Developing a viable electric bus service: the Milton Keynes demonstration project

Miles, John and Potter, Stephen (2014). Developing a viable electric bus service: the Milton Keynes demonstration project. Research in Transportation Economics, 48 pp. 357–363.



Buses can be a serious source of city centre air pollution. Electric buses deliver zero emissions but, because of the time required to recharge, more buses are needed for a given timetable than diesel counterparts, so making mainstream electric bus operations prohibitively expensive.

Early 2014 saw the implementation in Milton Keynes of an electric bus service designed to overcome this problem. An entire bus route has been converted to electric operation with inductive charging at bus layover points. This permits the use of smaller and less expensive battery packs allowing the electric buses to operate continuously all day. This approach significantly reduces the cost of introducing a pure electric bus fleet.

This study not only provides an example of how the electric bus problem can be resolved technically.
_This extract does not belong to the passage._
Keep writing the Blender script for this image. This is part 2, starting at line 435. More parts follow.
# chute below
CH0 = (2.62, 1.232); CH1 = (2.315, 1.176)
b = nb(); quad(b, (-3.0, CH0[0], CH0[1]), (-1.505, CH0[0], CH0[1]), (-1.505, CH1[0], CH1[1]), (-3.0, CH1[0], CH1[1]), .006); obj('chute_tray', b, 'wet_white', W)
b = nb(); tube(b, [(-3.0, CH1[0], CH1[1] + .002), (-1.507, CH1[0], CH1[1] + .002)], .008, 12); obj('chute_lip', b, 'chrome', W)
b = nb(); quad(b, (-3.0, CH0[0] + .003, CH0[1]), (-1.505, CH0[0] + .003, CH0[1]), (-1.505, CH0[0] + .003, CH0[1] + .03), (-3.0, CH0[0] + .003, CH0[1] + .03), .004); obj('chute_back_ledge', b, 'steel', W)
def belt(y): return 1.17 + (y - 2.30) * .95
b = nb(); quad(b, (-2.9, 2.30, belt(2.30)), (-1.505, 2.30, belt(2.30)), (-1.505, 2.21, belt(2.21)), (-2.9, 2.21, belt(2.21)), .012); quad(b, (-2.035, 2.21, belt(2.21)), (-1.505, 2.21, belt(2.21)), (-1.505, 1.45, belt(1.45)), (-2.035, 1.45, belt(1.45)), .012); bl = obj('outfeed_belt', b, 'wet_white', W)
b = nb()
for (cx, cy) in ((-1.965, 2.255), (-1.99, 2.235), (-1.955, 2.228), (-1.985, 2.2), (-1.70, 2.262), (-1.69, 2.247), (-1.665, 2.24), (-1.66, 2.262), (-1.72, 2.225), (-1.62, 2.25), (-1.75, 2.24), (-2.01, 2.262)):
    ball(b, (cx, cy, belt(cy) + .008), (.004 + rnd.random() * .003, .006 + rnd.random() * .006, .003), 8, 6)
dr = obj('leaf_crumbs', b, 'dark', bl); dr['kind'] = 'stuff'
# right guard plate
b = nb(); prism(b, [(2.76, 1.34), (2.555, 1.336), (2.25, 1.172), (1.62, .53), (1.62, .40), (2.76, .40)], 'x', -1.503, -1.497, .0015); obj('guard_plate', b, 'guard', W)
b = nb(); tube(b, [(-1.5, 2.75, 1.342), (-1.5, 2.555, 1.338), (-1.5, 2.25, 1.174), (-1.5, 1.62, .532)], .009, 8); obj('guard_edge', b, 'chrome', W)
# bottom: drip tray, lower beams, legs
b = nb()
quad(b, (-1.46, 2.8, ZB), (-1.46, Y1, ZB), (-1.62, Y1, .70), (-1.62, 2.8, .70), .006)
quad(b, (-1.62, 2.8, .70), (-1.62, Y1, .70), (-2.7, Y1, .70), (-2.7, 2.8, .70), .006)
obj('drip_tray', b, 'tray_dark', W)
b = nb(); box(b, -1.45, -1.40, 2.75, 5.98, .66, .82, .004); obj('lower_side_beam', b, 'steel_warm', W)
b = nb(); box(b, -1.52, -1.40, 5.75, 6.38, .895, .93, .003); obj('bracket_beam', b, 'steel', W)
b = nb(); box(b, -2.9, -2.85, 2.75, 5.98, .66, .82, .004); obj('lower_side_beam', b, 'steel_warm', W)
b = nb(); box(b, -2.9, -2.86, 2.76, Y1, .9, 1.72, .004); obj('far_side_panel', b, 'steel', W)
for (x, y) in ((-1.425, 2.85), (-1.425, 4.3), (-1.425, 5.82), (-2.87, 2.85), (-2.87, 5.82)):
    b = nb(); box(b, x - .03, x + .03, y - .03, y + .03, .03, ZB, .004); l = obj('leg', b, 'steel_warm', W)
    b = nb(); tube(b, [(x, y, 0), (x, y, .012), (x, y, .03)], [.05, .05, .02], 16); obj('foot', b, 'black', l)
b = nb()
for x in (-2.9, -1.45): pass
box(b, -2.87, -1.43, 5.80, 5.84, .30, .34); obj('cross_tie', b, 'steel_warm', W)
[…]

It also addresses the business structures required to deliver sustainable transport, introducing a different commercial model to that which is traditionally used for bus service delivery. This raises important points for regulatory and innovation policy. There is government support for sustainable transport technologies, but successful delivery in the commercial environment requires new institutional structures and business models as well. The Milton Keynes project has sought to develop such a structure.